In fact, fighting for the ability to deny services to the LGBT community has become a cause célèbre of the religious right. Last year’s Values Voters Summit, one of the more influential annual gatherings of religious conservative activists and politicians, prominently featured the story of an Oregon baker who refused to bake a wedding cake for a lesbian couple and was sued by the state. She ended up shuttering her business rather than accept the requirement to serve LGBT clientele. Earlier that year, then-Governor of Arizona Jan Brewer vetoed her state legislature’s version of the RFRA, which had an explicit purpose to allow businesses to deny services to LGBT clientele. The massive opposition to the Arizona bill from major corporations, sports organizations, and activist groups should have given Gov. Pence some insight into the backlash he would end up facing, but perhaps he simply wasn’t paying attention.

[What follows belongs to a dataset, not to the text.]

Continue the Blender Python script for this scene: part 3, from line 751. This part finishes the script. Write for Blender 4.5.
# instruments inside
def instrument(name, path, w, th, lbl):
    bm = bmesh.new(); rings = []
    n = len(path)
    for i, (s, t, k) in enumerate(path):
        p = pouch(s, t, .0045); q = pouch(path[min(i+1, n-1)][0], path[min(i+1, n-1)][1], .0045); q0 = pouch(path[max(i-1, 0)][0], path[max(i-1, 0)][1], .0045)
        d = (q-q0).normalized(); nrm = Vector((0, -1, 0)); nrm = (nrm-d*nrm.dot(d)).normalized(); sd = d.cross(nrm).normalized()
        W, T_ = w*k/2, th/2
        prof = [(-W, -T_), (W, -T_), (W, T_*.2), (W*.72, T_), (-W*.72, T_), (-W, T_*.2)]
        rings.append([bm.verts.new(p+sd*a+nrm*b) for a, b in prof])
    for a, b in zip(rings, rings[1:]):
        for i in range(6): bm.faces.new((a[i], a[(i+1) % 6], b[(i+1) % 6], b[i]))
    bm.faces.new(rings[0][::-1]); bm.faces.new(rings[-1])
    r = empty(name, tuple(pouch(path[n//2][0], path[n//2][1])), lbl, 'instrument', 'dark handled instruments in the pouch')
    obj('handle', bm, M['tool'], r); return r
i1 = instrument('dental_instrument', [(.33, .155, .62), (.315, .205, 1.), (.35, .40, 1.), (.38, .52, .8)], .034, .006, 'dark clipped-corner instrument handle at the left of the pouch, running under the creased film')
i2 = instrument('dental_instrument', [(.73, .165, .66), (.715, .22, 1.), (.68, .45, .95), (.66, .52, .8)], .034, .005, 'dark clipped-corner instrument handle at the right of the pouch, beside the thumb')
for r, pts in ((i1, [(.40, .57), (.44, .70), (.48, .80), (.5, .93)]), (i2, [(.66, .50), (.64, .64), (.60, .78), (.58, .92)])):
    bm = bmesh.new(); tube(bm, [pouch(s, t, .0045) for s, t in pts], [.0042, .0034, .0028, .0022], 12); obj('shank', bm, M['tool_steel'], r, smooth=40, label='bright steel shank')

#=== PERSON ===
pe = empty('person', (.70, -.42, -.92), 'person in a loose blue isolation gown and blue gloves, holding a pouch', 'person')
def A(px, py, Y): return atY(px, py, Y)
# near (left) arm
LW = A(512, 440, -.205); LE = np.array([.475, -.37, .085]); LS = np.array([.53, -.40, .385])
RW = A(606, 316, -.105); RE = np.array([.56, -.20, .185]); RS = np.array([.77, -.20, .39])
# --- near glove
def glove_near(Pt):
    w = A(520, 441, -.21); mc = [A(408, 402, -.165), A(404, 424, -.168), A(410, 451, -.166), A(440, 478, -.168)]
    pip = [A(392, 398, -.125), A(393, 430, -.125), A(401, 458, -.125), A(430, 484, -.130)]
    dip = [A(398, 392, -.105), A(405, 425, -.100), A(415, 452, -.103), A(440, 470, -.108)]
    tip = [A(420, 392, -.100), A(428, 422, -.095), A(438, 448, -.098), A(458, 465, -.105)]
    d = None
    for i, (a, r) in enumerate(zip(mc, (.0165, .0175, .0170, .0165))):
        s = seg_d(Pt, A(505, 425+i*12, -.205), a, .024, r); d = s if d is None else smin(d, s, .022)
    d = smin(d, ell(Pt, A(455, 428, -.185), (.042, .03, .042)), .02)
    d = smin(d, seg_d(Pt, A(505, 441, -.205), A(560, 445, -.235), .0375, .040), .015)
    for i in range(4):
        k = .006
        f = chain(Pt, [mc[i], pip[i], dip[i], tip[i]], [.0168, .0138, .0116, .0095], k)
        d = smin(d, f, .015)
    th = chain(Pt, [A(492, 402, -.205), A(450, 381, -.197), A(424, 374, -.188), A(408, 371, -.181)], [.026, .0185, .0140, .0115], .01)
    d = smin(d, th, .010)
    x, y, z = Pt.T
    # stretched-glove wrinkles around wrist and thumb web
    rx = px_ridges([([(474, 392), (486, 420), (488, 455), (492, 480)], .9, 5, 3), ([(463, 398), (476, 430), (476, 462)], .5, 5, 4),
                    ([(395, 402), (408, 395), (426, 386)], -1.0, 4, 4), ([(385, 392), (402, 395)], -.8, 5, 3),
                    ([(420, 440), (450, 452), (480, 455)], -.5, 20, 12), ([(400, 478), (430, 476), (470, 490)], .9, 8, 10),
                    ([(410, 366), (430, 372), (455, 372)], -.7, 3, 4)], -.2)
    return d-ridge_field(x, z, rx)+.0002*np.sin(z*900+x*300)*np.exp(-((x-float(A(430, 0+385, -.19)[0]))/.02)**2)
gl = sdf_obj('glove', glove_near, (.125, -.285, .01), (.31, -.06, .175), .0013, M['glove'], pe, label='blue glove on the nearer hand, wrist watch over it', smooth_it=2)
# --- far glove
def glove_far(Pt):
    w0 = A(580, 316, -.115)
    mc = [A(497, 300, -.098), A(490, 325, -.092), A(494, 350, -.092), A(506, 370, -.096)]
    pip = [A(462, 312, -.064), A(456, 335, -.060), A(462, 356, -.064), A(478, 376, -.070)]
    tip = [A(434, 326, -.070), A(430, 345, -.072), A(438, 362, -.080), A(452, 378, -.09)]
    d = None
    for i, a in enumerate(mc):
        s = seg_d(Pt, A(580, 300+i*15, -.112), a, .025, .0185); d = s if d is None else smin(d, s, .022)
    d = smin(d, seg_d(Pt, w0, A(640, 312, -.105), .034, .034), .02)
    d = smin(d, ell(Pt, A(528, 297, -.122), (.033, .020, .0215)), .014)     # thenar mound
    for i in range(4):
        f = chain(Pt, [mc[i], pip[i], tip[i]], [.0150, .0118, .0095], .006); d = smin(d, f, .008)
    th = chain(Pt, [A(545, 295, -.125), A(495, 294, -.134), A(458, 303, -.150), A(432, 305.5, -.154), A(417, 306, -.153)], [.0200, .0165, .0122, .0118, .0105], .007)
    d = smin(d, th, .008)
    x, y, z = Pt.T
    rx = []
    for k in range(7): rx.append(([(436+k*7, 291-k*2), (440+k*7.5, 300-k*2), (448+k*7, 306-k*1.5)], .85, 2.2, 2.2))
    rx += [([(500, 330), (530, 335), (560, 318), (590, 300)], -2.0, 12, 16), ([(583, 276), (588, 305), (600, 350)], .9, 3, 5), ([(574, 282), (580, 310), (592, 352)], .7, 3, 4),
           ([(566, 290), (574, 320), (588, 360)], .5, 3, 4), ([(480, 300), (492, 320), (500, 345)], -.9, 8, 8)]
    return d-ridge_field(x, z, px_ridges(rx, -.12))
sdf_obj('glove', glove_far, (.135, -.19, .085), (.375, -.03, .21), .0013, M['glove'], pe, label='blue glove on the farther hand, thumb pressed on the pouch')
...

But it’s not just the context and timing of the laws that are producing the backlash against the Indiana legislation: the law also differs from the federal version in two important respects. First, the law is specifically written not just to apply to individuals, but also to closely held corporations. The Hobby Lobby decision may have made this superfluous, but the language about businesses seems to give away the intention of the bill. Secondly, unlike the federal version, the Indiana law allows the RFRA to be used as a defense in discrimination suits between private entities rather than in disputes between an individual and the government. Here’s what this means in practice: certain cities in Indiana, such as Indianapolis and South Bend, have anti-discrimination laws on the books that forbid denying services on the basis of sexual orientation. Under the Indiana version of the RFRA, an individual or business sued under those statutes now has the right to claim religious freedom as a legitimate avenue for defense.

So what’s the upshot? Yes, 19 states and the federal government do have legislation that’s similar to what Gov. Pence just signed. But his state’s bill has far more in common with the intentionally discriminatory effort that failed in Arizona than it does with the legislation President Clinton signed 22 years ago. If Pence really didn’t expect the backlash, the only explanation is that he simply wasn’t paying attention.